Twilight studio Summit signs deal with Redbox
PHYSICAL: Kiosk operator also reached two-year agreement with NCircle
By Danny King and Susanne Ault -- Video Business, 11/2/2009
NOV. 2 | PHYSICAL: Redbox said today that it reached a distribution agreement with Summit Entertainment, giving the largest U.S. movie-rental kiosk operator the right to rent DVDs from the producer of Twilight. Redbox also reached an agreement with NCircle Entertainment, which distributes such children’s titles as Dive Olly Dive! and Johnny Test.
Redbox will distribute Summit titles including Twilight and The Twilight Saga: New Moon for two years starting Jan. 1 and agreed to destroy all DVDs once they’re removed from the machines. Summit titles will be available at more than 15,000 Redbox machines.
“Our titles will be prominently featured,” Summit Home Entertainment president Stephen Nickerson said.
As an indie supplier, Summit will have the security of knowing that Redbox will take a larger number of Summit’s titles over the two-year frame.
“It is essentially an output agreement, so we know they will be taking our titles,” said Nickerson. “We don’t have to negotiate with each title. As their business grows, we will grow with them. As we put titles out, we’ll know what our business with Redbox will be.”
Nickerson wouldn’t discuss specific deal terms, but said revenue-sharing and guaranteed market share are not included.
Summit plans to create marketing programs with Redbox, Nickerson said. Many of the machines include pictures of a select number of titles currently or about to become available, and Redbox is aggressive about e-mailing customers about title updates.

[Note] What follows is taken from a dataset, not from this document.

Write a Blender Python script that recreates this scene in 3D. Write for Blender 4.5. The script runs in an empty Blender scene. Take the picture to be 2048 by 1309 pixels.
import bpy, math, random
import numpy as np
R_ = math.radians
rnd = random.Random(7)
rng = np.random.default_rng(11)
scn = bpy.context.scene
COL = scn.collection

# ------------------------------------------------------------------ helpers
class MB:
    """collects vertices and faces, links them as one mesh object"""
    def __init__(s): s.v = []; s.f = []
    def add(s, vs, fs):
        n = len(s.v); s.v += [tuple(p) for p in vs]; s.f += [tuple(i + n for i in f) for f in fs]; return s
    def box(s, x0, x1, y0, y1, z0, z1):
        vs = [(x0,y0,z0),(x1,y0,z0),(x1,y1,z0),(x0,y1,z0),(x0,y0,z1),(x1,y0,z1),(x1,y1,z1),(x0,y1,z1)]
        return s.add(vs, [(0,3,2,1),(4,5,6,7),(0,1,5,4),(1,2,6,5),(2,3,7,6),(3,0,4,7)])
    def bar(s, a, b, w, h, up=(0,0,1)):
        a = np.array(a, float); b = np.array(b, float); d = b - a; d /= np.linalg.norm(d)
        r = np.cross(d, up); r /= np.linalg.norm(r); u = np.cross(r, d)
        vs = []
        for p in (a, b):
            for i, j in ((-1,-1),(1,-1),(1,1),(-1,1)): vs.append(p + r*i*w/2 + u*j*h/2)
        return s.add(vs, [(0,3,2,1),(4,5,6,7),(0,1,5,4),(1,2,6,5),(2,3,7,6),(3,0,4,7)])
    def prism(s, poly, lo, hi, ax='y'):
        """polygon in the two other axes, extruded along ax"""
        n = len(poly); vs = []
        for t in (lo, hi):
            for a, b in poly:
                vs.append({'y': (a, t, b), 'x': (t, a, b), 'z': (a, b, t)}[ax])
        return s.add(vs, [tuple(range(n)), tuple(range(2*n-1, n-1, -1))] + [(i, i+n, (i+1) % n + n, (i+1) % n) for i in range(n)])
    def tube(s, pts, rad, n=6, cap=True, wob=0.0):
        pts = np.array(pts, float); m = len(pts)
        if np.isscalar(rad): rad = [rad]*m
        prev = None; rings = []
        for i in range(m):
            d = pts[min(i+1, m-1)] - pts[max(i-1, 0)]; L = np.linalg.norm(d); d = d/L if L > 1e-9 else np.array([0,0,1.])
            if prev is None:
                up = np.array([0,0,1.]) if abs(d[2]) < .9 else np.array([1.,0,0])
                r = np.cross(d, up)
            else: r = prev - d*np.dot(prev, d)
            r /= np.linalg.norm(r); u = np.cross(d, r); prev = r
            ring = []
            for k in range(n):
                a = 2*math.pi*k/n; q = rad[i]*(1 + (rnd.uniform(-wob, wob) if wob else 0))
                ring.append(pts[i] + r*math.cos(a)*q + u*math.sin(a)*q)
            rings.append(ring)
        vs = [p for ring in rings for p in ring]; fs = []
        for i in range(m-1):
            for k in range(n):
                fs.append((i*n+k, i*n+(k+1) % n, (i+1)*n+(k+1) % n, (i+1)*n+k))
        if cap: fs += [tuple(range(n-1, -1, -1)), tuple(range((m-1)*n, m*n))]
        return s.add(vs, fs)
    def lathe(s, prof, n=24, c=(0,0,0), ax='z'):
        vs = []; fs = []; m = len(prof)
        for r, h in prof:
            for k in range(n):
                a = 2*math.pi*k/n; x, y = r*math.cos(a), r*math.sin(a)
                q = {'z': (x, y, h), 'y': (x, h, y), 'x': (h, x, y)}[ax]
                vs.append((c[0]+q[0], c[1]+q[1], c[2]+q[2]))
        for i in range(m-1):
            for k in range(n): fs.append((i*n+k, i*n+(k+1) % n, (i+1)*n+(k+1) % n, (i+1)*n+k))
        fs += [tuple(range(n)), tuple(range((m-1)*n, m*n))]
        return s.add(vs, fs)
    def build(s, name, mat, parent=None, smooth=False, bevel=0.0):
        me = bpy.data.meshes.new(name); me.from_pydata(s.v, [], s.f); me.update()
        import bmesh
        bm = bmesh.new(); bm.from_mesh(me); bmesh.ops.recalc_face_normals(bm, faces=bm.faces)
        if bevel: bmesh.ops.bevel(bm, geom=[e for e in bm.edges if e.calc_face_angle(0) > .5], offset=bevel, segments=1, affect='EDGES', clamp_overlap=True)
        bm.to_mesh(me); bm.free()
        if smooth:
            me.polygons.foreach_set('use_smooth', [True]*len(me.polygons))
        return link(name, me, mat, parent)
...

The deal Redbox signed with NCircle, whose library also includes Jim Henson Co.’s Sid the Science Kid and Dr. Seuss’s The Cat in the Hat Knows a Lot About That!, also runs for two years, though Redbox didn’t disclose a start date.
Despite the headway Redbox, a unit of coin-vending-machine maker Coinstar, continues to make with independent studios such as Lionsgate and Summit, the kiosk operator has lawsuits against major studios Universal Studios Home Entertainment, 20th Century Fox Home Entertainment and Warner Home Video, which have taken issue with Redbox’s $1 a night rentals and are prohibiting the sale of their new DVD releases to kiosk operators until at least four weeks after their street date.
Major studios Sony Pictures Home Entertainment, Paramount Home Entertainment and Walt Disney Studios Home Entertainment all have deals with Redbox.
Summit’s Twilight set DVD sales records in March, selling 5.2 million DVD and Blu-ray Disc units in its first week on shelves.